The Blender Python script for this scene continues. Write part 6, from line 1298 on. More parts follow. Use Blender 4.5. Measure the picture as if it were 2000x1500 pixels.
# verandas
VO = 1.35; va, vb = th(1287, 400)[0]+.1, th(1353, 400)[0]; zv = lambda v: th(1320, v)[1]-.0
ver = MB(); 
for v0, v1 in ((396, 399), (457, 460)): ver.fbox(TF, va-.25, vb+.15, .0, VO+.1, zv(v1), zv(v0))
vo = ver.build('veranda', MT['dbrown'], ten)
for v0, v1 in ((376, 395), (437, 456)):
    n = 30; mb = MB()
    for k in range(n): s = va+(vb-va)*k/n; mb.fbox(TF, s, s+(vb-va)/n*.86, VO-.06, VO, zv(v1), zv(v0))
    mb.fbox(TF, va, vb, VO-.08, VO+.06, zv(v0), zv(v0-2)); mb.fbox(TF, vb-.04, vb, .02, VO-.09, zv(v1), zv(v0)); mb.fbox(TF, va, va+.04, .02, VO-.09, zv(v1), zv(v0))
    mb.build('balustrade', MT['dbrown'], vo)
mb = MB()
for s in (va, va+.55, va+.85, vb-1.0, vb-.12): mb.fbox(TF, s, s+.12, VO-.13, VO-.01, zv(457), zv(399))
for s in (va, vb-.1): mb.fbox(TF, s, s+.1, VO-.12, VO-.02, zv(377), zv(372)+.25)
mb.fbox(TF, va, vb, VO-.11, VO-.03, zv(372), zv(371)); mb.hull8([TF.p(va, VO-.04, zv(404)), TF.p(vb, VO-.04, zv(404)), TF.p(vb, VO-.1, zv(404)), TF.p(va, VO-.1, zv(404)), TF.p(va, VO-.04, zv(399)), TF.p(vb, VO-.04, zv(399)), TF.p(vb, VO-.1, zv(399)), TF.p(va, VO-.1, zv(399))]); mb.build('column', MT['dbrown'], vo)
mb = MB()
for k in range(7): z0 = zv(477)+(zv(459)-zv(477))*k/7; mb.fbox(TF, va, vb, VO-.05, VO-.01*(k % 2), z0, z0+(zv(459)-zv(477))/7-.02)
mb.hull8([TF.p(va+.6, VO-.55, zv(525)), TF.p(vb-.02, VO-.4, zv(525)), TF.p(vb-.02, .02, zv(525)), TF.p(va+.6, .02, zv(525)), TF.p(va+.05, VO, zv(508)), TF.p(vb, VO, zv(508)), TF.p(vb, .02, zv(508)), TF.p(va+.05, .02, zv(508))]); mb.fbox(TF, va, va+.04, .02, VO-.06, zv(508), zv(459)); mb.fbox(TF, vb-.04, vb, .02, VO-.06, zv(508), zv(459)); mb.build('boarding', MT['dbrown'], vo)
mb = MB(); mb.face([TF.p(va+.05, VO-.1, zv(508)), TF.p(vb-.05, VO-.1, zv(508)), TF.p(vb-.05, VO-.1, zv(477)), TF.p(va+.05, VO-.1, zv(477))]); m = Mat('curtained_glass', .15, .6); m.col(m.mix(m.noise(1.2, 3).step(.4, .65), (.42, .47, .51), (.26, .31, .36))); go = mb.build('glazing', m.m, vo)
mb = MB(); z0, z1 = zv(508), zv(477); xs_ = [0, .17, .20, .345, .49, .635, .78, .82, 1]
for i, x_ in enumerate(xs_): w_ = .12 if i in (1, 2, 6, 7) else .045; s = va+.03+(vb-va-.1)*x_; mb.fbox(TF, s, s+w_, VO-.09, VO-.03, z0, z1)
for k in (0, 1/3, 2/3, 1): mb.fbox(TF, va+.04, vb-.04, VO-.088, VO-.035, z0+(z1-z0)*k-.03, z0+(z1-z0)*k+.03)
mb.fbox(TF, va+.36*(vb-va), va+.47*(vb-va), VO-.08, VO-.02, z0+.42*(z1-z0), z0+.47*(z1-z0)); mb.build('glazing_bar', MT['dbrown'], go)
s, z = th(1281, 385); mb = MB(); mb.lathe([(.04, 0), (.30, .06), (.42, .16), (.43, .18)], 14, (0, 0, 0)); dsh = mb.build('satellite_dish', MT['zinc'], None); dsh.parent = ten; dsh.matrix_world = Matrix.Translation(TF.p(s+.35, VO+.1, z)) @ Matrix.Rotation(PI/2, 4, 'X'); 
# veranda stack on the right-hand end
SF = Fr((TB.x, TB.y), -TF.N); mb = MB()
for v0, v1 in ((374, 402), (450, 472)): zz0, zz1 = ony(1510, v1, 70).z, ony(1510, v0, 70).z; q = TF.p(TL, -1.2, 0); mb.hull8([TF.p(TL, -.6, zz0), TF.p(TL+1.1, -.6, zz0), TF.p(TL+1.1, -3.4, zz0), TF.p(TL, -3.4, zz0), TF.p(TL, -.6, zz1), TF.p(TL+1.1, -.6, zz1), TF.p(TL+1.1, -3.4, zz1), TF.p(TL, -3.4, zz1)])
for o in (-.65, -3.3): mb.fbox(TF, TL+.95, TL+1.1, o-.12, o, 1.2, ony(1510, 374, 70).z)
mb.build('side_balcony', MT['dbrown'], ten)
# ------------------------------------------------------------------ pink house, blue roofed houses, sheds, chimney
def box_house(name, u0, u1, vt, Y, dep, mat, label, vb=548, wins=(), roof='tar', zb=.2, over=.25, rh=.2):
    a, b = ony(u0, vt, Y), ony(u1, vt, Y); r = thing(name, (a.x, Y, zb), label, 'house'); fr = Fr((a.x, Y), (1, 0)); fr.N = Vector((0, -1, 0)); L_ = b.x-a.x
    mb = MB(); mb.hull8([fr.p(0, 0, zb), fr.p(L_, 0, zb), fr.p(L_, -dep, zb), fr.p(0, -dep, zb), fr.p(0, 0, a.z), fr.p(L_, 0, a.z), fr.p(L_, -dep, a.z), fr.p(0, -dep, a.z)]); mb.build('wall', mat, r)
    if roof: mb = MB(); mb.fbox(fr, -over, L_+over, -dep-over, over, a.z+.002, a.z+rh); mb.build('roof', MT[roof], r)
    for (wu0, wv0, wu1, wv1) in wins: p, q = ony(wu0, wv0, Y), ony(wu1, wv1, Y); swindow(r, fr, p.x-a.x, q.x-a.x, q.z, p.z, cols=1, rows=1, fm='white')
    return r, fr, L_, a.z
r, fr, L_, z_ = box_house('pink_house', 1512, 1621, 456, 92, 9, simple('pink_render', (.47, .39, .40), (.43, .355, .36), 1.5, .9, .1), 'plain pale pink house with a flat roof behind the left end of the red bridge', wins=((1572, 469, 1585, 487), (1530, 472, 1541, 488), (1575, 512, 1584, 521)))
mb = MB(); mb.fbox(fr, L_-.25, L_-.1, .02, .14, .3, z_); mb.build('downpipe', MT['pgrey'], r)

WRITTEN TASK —
Write out the material exactly as given.

WRITTEN ANSWER —
The Blender Python script for this scene continues. Write part 6, from line 1298 on. More parts follow. Use Blender 4.5. Measure the picture as if it were 2000x1500 pixels.
# verandas
VO = 1.35; va, vb = th(1287, 400)[0]+.1, th(1353, 400)[0]; zv = lambda v: th(1320, v)[1]-.0
ver = MB(); 
for v0, v1 in ((396, 399), (457, 460)): ver.fbox(TF, va-.25, vb+.15, .0, VO+.1, zv(v1), zv(v0))
vo = ver.build('veranda', MT['dbrown'], ten)
for v0, v1 in ((376, 395), (437, 456)):
    n = 30; mb = MB()
    for k in range(n): s = va+(vb-va)*k/n; mb.fbox(TF, s, s+(vb-va)/n*.86, VO-.06, VO, zv(v1), zv(v0))
    mb.fbox(TF, va, vb, VO-.08, VO+.06, zv(v0), zv(v0-2)); mb.fbox(TF, vb-.04, vb, .02, VO-.09, zv(v1), zv(v0)); mb.fbox(TF, va, va+.04, .02, VO-.09, zv(v1), zv(v0))
    mb.build('balustrade', MT['dbrown'], vo)
mb = MB()
for s in (va, va+.55, va+.85, vb-1.0, vb-.12): mb.fbox(TF, s, s+.12, VO-.13, VO-.01, zv(457), zv(399))
for s in (va, vb-.1): mb.fbox(TF, s, s+.1, VO-.12, VO-.02, zv(377), zv(372)+.25)
mb.fbox(TF, va, vb, VO-.11, VO-.03, zv(372), zv(371)); mb.hull8([TF.p(va, VO-.04, zv(404)), TF.p(vb, VO-.04, zv(404)), TF.p(vb, VO-.1, zv(404)), TF.p(va, VO-.1, zv(404)), TF.p(va, VO-.04, zv(399)), TF.p(vb, VO-.04, zv(399)), TF.p(vb, VO-.1, zv(399)), TF.p(va, VO-.1, zv(399))]); mb.build('column', MT['dbrown'], vo)
mb = MB()
for k in range(7): z0 = zv(477)+(zv(459)-zv(477))*k/7; mb.fbox(TF, va, vb, VO-.05, VO-.01*(k % 2), z0, z0+(zv(459)-zv(477))/7-.02)
mb.hull8([TF.p(va+.6, VO-.55, zv(525)), TF.p(vb-.02, VO-.4, zv(525)), TF.p(vb-.02, .02, zv(525)), TF.p(va+.6, .02, zv(525)), TF.p(va+.05, VO, zv(508)), TF.p(vb, VO, zv(508)), TF.p(vb, .02, zv(508)), TF.p(va+.05, .02, zv(508))]); mb.fbox(TF, va, va+.04, .02, VO-.06, zv(508), zv(459)); mb.fbox(TF, vb-.04, vb, .02, VO-.06, zv(508), zv(459)); mb.build('boarding', MT['dbrown'], vo)
mb = MB(); mb.face([TF.p(va+.05, VO-.1, zv(508)), TF.p(vb-.05, VO-.1, zv(508)), TF.p(vb-.05, VO-.1, zv(477)), TF.p(va+.05, VO-.1, zv(477))]); m = Mat('curtained_glass', .15, .6); m.col(m.mix(m.noise(1.2, 3).step(.4, .65), (.42, .47, .51), (.26, .31, .36))); go = mb.build('glazing', m.m, vo)
mb = MB(); z0, z1 = zv(508), zv(477); xs_ = [0, .17, .20, .345, .49, .635, .78, .82, 1]
for i, x_ in enumerate(xs_): w_ = .12 if i in (1, 2, 6, 7) else .045; s = va+.03+(vb-va-.1)*x_; mb.fbox(TF, s, s+w_, VO-.09, VO-.03, z0, z1)
for k in (0, 1/3, 2/3, 1): mb.fbox(TF, va+.04, vb-.04, VO-.088, VO-.035, z0+(z1-z0)*k-.03, z0+(z1-z0)*k+.03)
mb.fbox(TF, va+.36*(vb-va), va+.47*(vb-va), VO-.08, VO-.02, z0+.42*(z1-z0), z0+.47*(z1-z0)); mb.build('glazing_bar', MT['dbrown'], go)
s, z = th(1281, 385); mb = MB(); mb.lathe([(.04, 0), (.30, .06), (.42, .16), (.43, .18)], 14, (0, 0, 0)); dsh = mb.build('satellite_dish', MT['zinc'], None); dsh.parent = ten; dsh.matrix_world = Matrix.Translation(TF.p(s+.35, VO+.1, z)) @ Matrix.Rotation(PI/2, 4, 'X'); 
# veranda stack on the right-hand end
SF = Fr((TB.x, TB.y), -TF.N); mb = MB()
for v0, v1 in ((374, 402), (450, 472)): zz0, zz1 = ony(1510, v1, 70).z, ony(1510, v0, 70).z; q = TF.p(TL, -1.2, 0); mb.hull8([TF.p(TL, -.6, zz0), TF.p(TL+1.1, -.6, zz0), TF.p(TL+1.1, -3.4, zz0), TF.p(TL, -3.4, zz0), TF.p(TL, -.6, zz1), TF.p(TL+1.1, -.6, zz1), TF.p(TL+1.1, -3.4, zz1), TF.p(TL, -3.4, zz1)])
for o in (-.65, -3.3): mb.fbox(TF, TL+.95, TL+1.1, o-.12, o, 1.2, ony(1510, 374, 70).z)
mb.build('side_balcony', MT['dbrown'], ten)
# ------------------------------------------------------------------ pink house, blue roofed houses, sheds, chimney
def box_house(name, u0, u1, vt, Y, dep, mat, label, vb=548, wins=(), roof='tar', zb=.2, over=.25, rh=.2):
    a, b = ony(u0, vt, Y), ony(u1, vt, Y); r = thing(name, (a.x, Y, zb), label, 'house'); fr = Fr((a.x, Y), (1, 0)); fr.N = Vector((0, -1, 0)); L_ = b.x-a.x
    mb = MB(); mb.hull8([fr.p(0, 0, zb), fr.p(L_, 0, zb), fr.p(L_, -dep, zb), fr.p(0, -dep, zb), fr.p(0, 0, a.z), fr.p(L_, 0, a.z), fr.p(L_, -dep, a.z), fr.p(0, -dep, a.z)]); mb.build('wall', mat, r)
    if roof: mb = MB(); mb.fbox(fr, -over, L_+over, -dep-over, over, a.z+.002, a.z+rh); mb.build('roof', MT[roof], r)
    for (wu0, wv0, wu1, wv1) in wins: p, q = ony(wu0, wv0, Y), ony(wu1, wv1, Y); swindow(r, fr, p.x-a.x, q.x-a.x, q.z, p.z, cols=1, rows=1, fm='white')
    return r, fr, L_, a.z
r, fr, L_, z_ = box_house('pink_house', 1512, 1621, 456, 92, 9, simple('pink_render', (.47, .39, .40), (.43, .355, .36), 1.5, .9, .1), 'plain pale pink house with a flat roof behind the left end of the red bridge', wins=((1572, 469, 1585, 487), (1530, 472, 1541, 488), (1575, 512, 1584, 521)))
mb = MB(); mb.fbox(fr, L_-.25, L_-.1, .02, .14, .3, z_); mb.build('downpipe', MT['pgrey'], r)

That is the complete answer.